I only recently opened up to him about the sex addiction aspect of it, as we're beginning to date and I felt it relevant to bring up. But I'm also known for being an open book about things. I don't mince words, I do not suffer fools, and I'm not afraid to talk about my traumatic stuff - it actually helps me to just put it out there, otherwise I just feel like there is an elephant in the room and I can't even concentrate because I'm just there staring at the elephant that nobody else sees. I still haven't even scratched the surface on that topic, but he does know that sex addiction was involved at least.
I do think at first, to just say that "my marriage ended due to repeated infidelity" is a good place to start. If you want to make it light, you can phrase it as a joke and say something like, "Yeah, my marriage ended because I didn't like that my husband had girlfriends," or "because I didn't sign up to be a sister wife," or something like that. It's a way of putting it out there without getting down to the nitty gritty of it.
I don't know, I'm very happy that I've had the experience of at least going on a date post the split... even if this goes nowhere, it's nice to have broken through that first barrier. But I'm not gonna lie, I don't think I would have felt as comfortable as I did if it wasn't someone I hadn't already known for so long. The idea of online dating and having to go out with essentially a stranger feels incredibly daunting.

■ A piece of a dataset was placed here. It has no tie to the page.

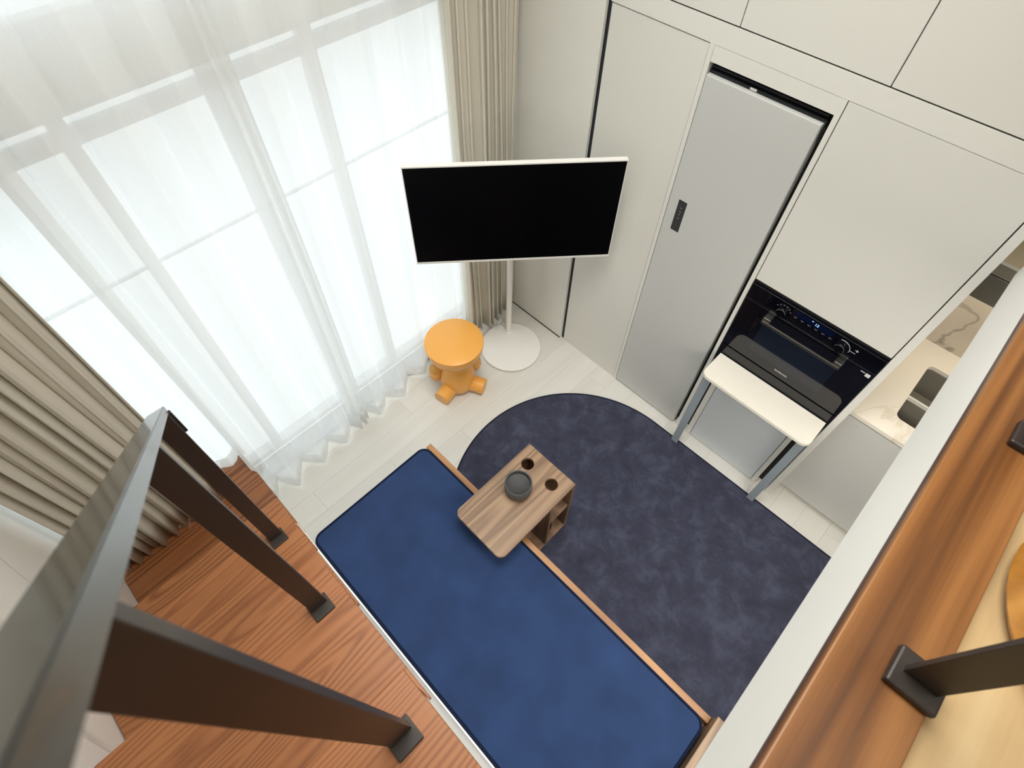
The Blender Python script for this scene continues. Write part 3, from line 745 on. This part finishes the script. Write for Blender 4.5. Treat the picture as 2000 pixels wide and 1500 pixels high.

Then again, I'm definitely catching feelings for this guy, and that scares the living hell out of me, too. I think it has been a quicker transition for both of us because we've actually known each other so long, and work together really well, so there is an enhanced feeling of intimacy. I'm trying to stay on top of my feelings and not allow myself to become too vulnerable too fast.
I do think he's a great guy. He has made it very clear that he is interested in me in a way that is more about my intellect, my work ethic, and me as a person and how well we get along... not just about sex and being attracted to me, so that has been very nice. But I don't know if he knew exactly what he was signing up for in dating me... I've put a lot of the pieces back together by now, but I'm still a person who was very, very broken for a long time, and those cracks are always going to show a bit.
I can tell this new guy has a little bit of relationship trauma in his past just based off of a few context clues and subtle hints he has given... I think he's also in the "I don't want to give too much away too fast" phase, so I'm treading lightly there and letting him open up to me in his own time... but I can feel myself keeping him at arm's length, because the inability to know every little thing about him and to use that info to run data and analyze whether or not he is going to hurt me makes me want to run away. I do recognize the absurdity in wanting him to be a fully open book and tell me every little thing, while simultaneously wanting to play all of my own stuff close to the vest and not open up to him.
And I know that's a self-preservation tactic, and I'm working really hard to stay mentally present and just allow myself to sit with the uncertainty and know that everything is going to be ok no matter what, but I also don't want to hurt him because I've still got stuff that needs repair. I don't want to be the woman who won't let anyone in anymore, but it's a very hard habit to break.
It's crazy how these broken people go around breaking other people into bits in a futile attempt to piece themselves back together. Even after everything he put me through, all of the trauma, I can't imagine inflicting that on anyone else.
Anyway, my long-winded musings for the end of 2021. Hope you all have a great night tonight! I will be cuddled up with my kitties under a warm blanket and will probably be asleep by 9 haha. Happy New Year!